American Indians in the Northeastern United States used the white shell from the inner whorl of columella of the whelk in conjunction with purple from the quahog shell to make wampum. The small cylindrical beads were drilled through the center and strung in a variety of ways and used as clothing and body decorations. American Indians 

used wampum during ceremonies of dance, heal­ing, and religious rituals. Wedding agreements and peace treaties were often made binding by the exchange of wampum. The white beads represent­ed promise and peace. Because the purple beads represented sadness or death, they became valu­able for political purposes (Dubin, 1987:169-171). After European contact and due to the scarcity of coins, early colonists used wampum as a source of money. While this definitely affected the native population, the strictly commercial use of wampum was primarily limited to dealings with the colonist. In time, wampum evolved to become a sacred symbol among American Indians.
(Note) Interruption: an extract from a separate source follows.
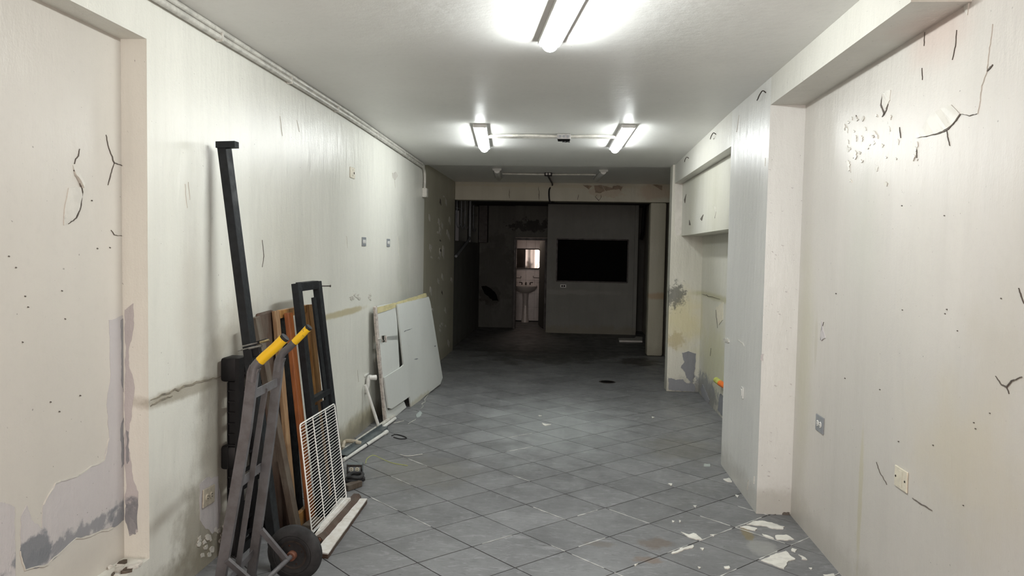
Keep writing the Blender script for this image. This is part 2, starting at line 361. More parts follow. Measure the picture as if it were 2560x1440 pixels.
def jag(pts, amt, lv=3, seed=0):
    out = []
    for i, a in enumerate(pts):
        b = pts[(i+1) % len(pts)]; k = max(1, min(8, int((b-a).length/0.09)))
        out += [a.lerp(b, q/k) for q in range(k)]
    pts = out
    rnd = random.Random(seed)
    for _ in range(lv):
        out = []
        for i, a in enumerate(pts):
            b = pts[(i+1) % len(pts)]; out.append(a); d = b-a
            off = Vector((rnd.uniform(-1, 1), rnd.uniform(-1, 1), rnd.uniform(-1, 1)))*min(amt*d.length, 0.007)
            out.append((a+b)/2+off)
        pts = out
    return pts
def sheet(pts, nrm, th, base=0.0, lift=None):
    """flat or slightly curling polygon of thickness th on a surface with normal nrm"""
    bm = bmesh.new(); n = Vector(nrm).normalized(); c = sum(pts, Vector())/len(pts)
    o = pts[0]
    fl = [p-n*(p-o).dot(n) for p in pts]
    lo = [bm.verts.new(p+n*base) for p in fl]
    hi = [bm.verts.new(p+n*(base+th+(lift(p) if lift else 0))) for p in fl]
    k = len(lo); u = n.orthogonal().normalized(); v_ = n.cross(u)
    tris = tessellate_polygon([[Vector((p.dot(u), p.dot(v_), 0)) for p in fl]])
    for t_ in tris:
        for L in (lo, hi):
            try: bm.faces.new([L[q] for q in t_])
            except ValueError: pass
    for i in range(k): bm.faces.new((lo[i], lo[(i+1) % k], hi[(i+1) % k], hi[i]))
    return bm
XL, XA, XR, XP = -1.72, 1.36, 1.158, 1.49
PL = {'L': (lambda x, y: onx(x, y, XL), (1, 0, 0)), 'LA': (lambda x, y: onx(x, y, -1.83), (1, 0, 0)), 'LR': (lambda x, y: ony(x, y, 2.91), (0, -1, 0)),
      'LF': (lambda x, y: onx(x, y, -1.77), (1, 0, 0)), 'R': (lambda x, y: onx(x, y, XA), (-1, 0, 0)), 'P': (lambda x, y: onx(x, y, XR), (-1, 0, 0)),
      'PN': (lambda x, y: ony(x, y, 4.49), (0, -1, 0)), 'CF': (lambda x, y: ony(x, y, 8.44), (0, -1, 0)), 'NB': (lambda x, y: onx(x, y, XP), (-1, 0, 0)),
      'BM': (lambda x, y: ony(x, y, 11.33), (0, -1, 0)), 'F': (lambda x, y: onz(x, y), (0, 0, 1)), 'BX': (lambda x, y: onx(x, y, 1.25), (-1, 0, 0)),
      'BL': (lambda x, y: ony(x, y, 14.99), (0, -1, 0)), 'BR': (lambda x, y: ony(x, y, 14.24), (0, -1, 0))}
_sd = [0]
def patch(name, plane, pts, mat, parent, am=0.09, lv=3, th=0.0015, lift=None):
    _sd[0] += 1; th = th+0.00001*_sd[0]+(0.0012 if name == 'bare_cement' else 0); f, n = PL[plane]
    P = jag([f(*p) for p in pts], am, lv, _sd[0])
    return mesh_obj(name, sheet(P, n, th, -0.0003, lift), mat, parent)
def curl(p): return 0.0015+0.004*noise.noise(p*22)
def crack(plane, pts, wd, parent, mat=None, name='crack'):
    """thin tapering dark line along the points"""
    _sd[0] += 1; rnd = random.Random(_sd[0]); f, n = PL[plane]; n = Vector(n); P = [f(*p) for p in pts]; Q = []
    for a, b in zip(P, P[1:]):
        for k in range(5): Q.append(a.lerp(b, k/5)+Vector([rnd.uniform(-1, 1) for _ in range(3)])*(b-a).length*0.035*(k > 0))
    Q.append(P[-1]); A = []; B = []
    for i, q in enumerate(Q):
        d = (Q[min(i+1, len(Q)-1)]-Q[max(i-1, 0)]).normalized(); s_ = d.cross(n).normalized()
        ww = wd*0.6*(0.25+math.sin(math.pi*(i+0.4)/(len(Q)+0.2)))*rnd.uniform(0.6, 1.1)/2
        A.append(q+s_*ww); B.append(q-s_*ww)
    return mesh_obj(name, sheet(A+B[::-1], n, 0.0035, -0.0002), mat or M['crack'], parent)

# ------------------------------------------------------------------ the setting
H = 2.60
fl = struct('floor', box(-2.1, 1.8, -3.0, 17.0, -0.12, -0.004), M['grout'])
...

American Indians possessed a tremendous appreciation for nature. Using natural objects for personal adornment only accentuated and honored this cherished environmental tradition. Today, by studying the beads from numerous places like Spiro Mounds, Dickson Mounds, and Poverty Point, the observer gains an abiding respect not only for the intrinsic beauty of the bead, but also for the maker who found the time to locate the material and shape it into a form that was both pleasant and meaningful. It served as an expres­sion of creativity at that moment as well as hope for the future.